O Justiceiro é uma série pesada, violenta, angustiante. A mais séria entre todas as produções da parceria Marvel/Netflix e não tinha outro jeito: Frank Castle é um ex-fuzileiro que só consegue justificar a própria existência quando está matando. Ele não veio de outro planeta e surpreendentemente ganhou superpoderes por aqui, não foi picado por uma aranha radioativa, não é um deus nórdico e nem um gênio bilionário com traje especial. Não há espaço para esperança em sua jornada.
Castle apanha (muito) nos 13 episódios, mas o sofrimento psicológico é muito mais intenso do que qualquer bala (em muitas partes do corpo), socos, flechada, facadas, estilhaços... Cada grito gutural do personagem mostra dor — mesmo quando é ele quem está batendo.
A série já se sustentaria muito bem com a premissa da vingança de um homem que teve a família inteira assassinada e ainda briga com a culpa gerada por decisões em um passado nebuloso. "Vingança" funciona muito bem na cultura pop: da retaliação de um marinheiro injustiçado em O Conde de Monte Cristo (Alexandre Dumas, 1845), ao troco escolar de Carrie, a Estranha (Stephen King, 1974) ou a punição de um quase marido em Kill Bill (Quentin Tarantino, 2003/04); vingança vende bem.
Mas O Justiceiro não se acomoda no que já daria certo (principalmente com a excelente interpretação de Jon Bernthal) e constrói tramas paralelas interessantes, levanta questões importantes sobre as consequências da guerra em diferentes gerações norte-americanas e questiona as leis sobre posse de armas nos Estados Unidos (expõe os dois lados). Nenhum personagem é desperdiçado na série e o destaque vai para Lewis Walcott, um veterano de apenas 26 anos, muito bem interpretado por Daniel Webber, que se sente abandonado pelo sistema.
Na verdade, o Justiceiro, com direito a colete e caveira estampada, aparece pouco. A trama é sobre ambição, orgulho, decepção, narcisismo, lealdade e o limite do que o ser humano é capaz de racionalizar para continuar sobrevivendo. Claro, com muito sangue e violência acima de qualquer outra série Marvel/Netflix.
A história é contada em episódios diferentes entre si, mas sem perder a unidade: mexendo com a linha do tempo, filmagens em primeira pessoa, cabeças sendo partidas na tela do espectador, com direito a tortura e sexo em uma mesma situação, e cortes bruscos na trilha sonora. Os diálogos não contam os fatos — a trama é mostrada, não falada — por isso se tornam interessantes e criam momentos marcantes, acrescentam aos temas apresentados e ajudam a desenvolver todas as tramas em paralelo: em um momento, os personagens podem estar rindo como velhos amigos; uma frase errada e a briga se torna inevitável.

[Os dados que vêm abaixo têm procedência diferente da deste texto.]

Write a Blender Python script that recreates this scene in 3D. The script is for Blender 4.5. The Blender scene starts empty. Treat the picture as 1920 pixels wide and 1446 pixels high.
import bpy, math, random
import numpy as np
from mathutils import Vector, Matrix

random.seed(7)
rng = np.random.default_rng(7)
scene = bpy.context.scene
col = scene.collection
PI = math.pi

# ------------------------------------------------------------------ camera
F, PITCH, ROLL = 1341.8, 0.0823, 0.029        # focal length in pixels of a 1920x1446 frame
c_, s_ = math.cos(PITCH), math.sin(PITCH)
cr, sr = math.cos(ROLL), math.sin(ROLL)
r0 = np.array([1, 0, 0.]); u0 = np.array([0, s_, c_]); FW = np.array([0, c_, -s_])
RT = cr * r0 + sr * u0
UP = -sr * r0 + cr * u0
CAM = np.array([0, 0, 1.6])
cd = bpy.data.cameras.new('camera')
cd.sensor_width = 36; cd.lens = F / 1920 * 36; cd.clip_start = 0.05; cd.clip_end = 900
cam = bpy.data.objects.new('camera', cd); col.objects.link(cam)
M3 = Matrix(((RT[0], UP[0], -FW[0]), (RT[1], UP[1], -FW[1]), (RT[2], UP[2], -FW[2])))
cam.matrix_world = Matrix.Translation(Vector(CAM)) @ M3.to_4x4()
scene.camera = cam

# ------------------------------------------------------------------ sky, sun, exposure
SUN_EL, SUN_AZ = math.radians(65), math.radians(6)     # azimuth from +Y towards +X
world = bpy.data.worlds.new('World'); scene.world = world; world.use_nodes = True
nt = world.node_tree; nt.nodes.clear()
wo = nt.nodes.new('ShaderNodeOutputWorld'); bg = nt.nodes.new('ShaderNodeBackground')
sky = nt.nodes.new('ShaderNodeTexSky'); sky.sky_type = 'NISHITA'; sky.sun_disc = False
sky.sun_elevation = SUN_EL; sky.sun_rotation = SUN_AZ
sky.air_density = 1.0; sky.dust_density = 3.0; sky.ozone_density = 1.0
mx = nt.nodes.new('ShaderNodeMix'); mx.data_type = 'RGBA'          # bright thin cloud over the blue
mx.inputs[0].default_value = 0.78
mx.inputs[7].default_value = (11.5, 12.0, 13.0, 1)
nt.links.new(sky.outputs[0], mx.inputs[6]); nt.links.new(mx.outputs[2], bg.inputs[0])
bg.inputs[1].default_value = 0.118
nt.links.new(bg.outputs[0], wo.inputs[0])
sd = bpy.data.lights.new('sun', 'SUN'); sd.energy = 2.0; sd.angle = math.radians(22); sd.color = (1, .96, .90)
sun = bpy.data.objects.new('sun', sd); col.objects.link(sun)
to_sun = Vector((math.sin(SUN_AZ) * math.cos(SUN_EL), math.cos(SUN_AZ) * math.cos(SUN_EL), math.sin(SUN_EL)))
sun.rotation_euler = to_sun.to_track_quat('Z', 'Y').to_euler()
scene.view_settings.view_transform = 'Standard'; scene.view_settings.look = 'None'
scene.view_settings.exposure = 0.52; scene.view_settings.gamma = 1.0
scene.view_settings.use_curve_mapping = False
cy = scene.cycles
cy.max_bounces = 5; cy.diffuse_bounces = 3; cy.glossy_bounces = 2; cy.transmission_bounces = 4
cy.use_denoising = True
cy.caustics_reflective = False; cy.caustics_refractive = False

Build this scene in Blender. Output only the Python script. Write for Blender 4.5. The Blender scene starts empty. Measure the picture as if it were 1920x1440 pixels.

Micro (Ebon Moss-Bachrach) liga o antigo Justiceiro, aquele que só queria vingar a morte da família, à nova narrativa sobre as consequências das ações de Frank Castle como militar. Dinah Madani (Amber Rose Revah) é a típica agente especial que não leva desaforo para casa e também traz esse passado consigo, mas de outra perspectiva. Karen Page (Deborah Ann Woll) aparece só o suficiente durante toda a série, cumprindo o papel de ligar as tramas paralelas que são apresentadas no grupo de apoio aos veteranos comandado por Curtis Hoyle (Jason R. Moore), amigo de Castle. Tudo está interligado e os diferentes núcleos são bem trabalhados: a família abandonada, a policial frustrada, a vida solitária da jornalista e o homem em busca de ajudar para ser ajudado.
Apesar de todo o realismo e verossimilhança, O Justiceiro ainda é uma série de herói: Frank Castle parece se regenerar de ferimentos como se tivesse um "fator de cura", ter a sorte de nunca o acertarem mortalmente e, vez ou outra, alguém aparecer na hora certa para evitar o pior. Mas isso não é demérito, afinal, é uma série Marvel, não um documentário. Contudo, é o herói (ou anti-herói, como você preferir) mais humano que vimos até agora: ele não é à prova de balas, não tem superforça, não tem um punho brilhante e nem super sentidos. É só um cara, destruído, que, nessa versão do personagem, encontra motivação para continuar vivendo ao ajudar outra pessoa ou fazer justiça para os que não podem se defender. Mas é só temporário: quando acabar mais essa missão, é provável que ele se encontre mais uma vez no vazio.
O Justiceiro estará disponível do dia 17 de novembro, na Netflix.